[Scenes as source code]
.....

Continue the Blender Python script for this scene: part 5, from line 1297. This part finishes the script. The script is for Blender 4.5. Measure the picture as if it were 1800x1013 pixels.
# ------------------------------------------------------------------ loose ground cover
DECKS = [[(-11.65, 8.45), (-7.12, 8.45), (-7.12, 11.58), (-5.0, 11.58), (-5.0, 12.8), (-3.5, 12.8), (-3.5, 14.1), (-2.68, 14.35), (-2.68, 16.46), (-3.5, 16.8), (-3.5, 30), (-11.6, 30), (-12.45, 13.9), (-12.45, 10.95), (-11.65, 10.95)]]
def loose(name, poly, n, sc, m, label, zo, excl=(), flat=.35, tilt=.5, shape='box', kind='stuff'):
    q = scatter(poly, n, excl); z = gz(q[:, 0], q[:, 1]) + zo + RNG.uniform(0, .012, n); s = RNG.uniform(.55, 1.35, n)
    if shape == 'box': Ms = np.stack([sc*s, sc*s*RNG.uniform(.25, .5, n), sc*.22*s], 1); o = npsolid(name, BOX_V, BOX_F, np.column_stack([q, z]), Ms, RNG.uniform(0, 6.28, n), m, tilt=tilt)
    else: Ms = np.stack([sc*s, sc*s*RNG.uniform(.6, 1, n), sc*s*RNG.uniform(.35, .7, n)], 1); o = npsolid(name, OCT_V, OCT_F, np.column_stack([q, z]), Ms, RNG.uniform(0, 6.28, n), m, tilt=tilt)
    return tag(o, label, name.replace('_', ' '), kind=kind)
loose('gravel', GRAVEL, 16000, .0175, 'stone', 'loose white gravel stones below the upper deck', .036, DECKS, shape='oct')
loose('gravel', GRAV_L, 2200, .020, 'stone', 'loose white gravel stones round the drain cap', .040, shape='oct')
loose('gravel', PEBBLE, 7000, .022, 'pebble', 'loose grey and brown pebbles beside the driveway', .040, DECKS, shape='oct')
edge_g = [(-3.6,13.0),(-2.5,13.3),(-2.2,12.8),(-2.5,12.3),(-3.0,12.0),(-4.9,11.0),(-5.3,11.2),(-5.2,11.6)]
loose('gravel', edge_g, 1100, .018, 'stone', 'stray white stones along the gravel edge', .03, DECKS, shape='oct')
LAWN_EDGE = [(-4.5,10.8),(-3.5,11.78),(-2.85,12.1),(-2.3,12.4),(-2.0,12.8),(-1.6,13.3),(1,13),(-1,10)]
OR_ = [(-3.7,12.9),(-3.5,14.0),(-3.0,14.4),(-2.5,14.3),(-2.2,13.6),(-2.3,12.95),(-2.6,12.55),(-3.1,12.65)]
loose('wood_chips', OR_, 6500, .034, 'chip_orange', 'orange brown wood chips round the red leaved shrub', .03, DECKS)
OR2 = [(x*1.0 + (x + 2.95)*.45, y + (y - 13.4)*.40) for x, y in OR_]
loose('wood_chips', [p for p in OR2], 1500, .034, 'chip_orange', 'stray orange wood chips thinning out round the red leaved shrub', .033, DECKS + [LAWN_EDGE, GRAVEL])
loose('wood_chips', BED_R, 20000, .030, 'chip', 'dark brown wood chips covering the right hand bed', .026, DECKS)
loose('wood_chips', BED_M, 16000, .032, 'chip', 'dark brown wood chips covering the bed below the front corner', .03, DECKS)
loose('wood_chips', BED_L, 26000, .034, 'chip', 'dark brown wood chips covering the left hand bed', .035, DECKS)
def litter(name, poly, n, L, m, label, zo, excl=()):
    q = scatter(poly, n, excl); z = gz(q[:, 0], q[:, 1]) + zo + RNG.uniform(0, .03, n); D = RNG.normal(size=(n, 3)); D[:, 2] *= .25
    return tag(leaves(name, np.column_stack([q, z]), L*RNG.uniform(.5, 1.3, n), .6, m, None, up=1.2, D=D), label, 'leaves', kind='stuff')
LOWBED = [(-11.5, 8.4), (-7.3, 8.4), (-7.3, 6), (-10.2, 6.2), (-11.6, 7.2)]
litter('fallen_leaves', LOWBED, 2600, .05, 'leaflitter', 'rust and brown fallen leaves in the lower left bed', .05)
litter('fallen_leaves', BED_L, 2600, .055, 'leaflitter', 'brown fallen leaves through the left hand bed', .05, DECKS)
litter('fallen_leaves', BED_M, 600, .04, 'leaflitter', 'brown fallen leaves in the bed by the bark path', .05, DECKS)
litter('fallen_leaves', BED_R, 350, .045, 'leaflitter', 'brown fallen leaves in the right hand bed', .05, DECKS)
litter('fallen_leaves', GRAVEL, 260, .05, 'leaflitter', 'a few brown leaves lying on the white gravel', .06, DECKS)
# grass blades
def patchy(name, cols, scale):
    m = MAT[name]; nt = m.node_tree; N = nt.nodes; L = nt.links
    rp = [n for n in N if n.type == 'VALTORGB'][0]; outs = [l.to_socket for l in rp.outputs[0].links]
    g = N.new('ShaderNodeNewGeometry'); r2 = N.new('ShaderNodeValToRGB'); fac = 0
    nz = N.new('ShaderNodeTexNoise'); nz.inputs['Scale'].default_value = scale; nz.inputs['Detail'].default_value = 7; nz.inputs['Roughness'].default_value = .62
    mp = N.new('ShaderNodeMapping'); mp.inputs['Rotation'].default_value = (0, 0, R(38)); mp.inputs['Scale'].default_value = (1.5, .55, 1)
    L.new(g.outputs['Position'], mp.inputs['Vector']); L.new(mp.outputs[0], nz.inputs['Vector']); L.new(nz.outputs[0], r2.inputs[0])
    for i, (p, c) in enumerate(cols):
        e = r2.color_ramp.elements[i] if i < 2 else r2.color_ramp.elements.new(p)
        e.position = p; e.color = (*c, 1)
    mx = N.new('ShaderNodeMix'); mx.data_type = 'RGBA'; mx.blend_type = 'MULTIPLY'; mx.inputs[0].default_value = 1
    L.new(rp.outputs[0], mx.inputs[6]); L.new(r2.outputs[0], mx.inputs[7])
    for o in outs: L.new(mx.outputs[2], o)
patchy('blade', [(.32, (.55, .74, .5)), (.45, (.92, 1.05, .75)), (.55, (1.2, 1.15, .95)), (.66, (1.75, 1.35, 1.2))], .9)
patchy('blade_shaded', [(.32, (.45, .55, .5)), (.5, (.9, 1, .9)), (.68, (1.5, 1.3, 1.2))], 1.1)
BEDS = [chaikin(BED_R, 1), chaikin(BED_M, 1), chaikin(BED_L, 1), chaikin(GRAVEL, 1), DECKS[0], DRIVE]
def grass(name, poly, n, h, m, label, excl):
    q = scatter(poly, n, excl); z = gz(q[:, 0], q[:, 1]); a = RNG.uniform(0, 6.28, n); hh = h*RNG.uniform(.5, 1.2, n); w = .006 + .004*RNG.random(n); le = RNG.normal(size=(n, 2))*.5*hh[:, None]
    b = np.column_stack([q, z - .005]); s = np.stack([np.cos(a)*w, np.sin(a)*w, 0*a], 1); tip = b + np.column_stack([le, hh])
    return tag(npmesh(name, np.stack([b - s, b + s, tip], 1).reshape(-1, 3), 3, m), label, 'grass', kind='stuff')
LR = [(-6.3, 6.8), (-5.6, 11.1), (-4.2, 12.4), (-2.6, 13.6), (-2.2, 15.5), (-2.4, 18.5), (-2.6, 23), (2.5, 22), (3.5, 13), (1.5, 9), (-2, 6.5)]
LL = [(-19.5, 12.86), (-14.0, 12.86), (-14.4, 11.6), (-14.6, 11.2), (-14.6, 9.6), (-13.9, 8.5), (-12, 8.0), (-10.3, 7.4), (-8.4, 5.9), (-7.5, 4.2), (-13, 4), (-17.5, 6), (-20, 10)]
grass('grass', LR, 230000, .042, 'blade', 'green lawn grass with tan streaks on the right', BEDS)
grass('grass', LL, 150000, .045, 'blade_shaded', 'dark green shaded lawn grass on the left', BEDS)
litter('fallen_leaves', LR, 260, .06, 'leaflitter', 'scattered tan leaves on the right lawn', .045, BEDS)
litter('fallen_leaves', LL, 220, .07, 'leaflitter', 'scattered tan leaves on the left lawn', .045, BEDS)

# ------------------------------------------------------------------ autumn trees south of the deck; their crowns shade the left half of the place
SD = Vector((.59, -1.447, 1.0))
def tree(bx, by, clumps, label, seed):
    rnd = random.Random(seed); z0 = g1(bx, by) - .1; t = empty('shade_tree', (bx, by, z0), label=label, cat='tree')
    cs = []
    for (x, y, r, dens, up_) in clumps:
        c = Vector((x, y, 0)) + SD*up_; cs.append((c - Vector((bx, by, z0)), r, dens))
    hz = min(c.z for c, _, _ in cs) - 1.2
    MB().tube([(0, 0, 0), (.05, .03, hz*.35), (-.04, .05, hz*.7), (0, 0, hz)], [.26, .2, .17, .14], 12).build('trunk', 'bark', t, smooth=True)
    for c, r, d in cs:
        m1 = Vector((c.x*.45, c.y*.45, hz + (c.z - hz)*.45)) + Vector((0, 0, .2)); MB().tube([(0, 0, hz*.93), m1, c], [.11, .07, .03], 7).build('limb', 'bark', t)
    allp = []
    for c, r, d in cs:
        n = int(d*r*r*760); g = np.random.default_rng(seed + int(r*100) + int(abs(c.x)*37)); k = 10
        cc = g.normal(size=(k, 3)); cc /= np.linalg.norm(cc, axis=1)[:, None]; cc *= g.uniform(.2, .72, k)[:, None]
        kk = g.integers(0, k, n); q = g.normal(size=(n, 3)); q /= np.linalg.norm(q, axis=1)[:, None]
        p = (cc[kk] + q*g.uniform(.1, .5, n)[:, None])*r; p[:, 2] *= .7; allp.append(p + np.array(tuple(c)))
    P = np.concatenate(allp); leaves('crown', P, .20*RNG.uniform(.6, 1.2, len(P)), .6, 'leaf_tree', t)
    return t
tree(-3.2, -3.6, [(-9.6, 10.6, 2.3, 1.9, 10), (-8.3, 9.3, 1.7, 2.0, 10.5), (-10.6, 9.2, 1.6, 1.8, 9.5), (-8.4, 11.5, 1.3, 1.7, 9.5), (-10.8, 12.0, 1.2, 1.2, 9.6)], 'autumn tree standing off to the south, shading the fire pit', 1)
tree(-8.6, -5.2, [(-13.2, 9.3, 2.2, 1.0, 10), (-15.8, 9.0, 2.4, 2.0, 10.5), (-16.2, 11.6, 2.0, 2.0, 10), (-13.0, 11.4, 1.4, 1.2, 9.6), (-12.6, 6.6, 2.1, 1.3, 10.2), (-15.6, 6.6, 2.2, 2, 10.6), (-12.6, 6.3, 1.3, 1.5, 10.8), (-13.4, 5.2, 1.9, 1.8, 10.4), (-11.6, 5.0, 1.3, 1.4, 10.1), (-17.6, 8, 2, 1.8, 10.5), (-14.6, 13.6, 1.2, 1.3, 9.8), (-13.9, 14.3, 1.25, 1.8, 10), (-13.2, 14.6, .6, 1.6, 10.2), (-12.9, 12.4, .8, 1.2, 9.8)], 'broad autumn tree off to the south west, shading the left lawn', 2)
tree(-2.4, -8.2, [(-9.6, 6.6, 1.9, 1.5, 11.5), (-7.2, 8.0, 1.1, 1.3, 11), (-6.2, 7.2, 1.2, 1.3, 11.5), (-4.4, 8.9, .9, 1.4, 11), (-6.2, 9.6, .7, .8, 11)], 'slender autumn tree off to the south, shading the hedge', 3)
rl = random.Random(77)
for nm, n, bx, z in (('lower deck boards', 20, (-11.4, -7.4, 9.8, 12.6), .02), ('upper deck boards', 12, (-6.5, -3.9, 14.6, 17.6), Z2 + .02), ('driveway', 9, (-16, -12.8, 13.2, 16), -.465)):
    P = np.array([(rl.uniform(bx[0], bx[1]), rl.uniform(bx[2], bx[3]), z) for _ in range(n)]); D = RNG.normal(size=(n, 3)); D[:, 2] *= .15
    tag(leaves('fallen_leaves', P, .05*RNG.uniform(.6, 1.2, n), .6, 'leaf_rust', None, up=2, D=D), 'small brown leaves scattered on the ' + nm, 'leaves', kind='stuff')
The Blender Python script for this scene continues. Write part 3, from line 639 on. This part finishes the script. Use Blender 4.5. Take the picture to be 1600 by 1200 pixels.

.....

- **YOUR GOAL**
Proceeding from the line containing "nz.inputs['Vector']); L.new(nz.outputs[0], r2.inputs[0])" through the line containing "1.35, 1.2))], .9)", transcribe the lines above exactly, both end lines included.

- **WORKED SOLUTION**
    L.new(g.outputs['Position'], mp.inputs['Vector']); L.new(mp.outputs[0], nz.inputs['Vector']); L.new(nz.outputs[0], r2.inputs[0])
    for i, (p, c) in enumerate(cols):
        e = r2.color_ramp.elements[i] if i < 2 else r2.color_ramp.elements.new(p)
        e.position = p; e.color = (*c, 1)
    mx = N.new('ShaderNodeMix'); mx.data_type = 'RGBA'; mx.blend_type = 'MULTIPLY'; mx.inputs[0].default_value = 1
    L.new(rp.outputs[0], mx.inputs[6]); L.new(r2.outputs[0], mx.inputs[7])
    for o in outs: L.new(mx.outputs[2], o)
patchy('blade', [(.32, (.55, .74, .5)), (.45, (.92, 1.05, .75)), (.55, (1.2, 1.15, .95)), (.66, (1.75, 1.35, 1.2))], .9)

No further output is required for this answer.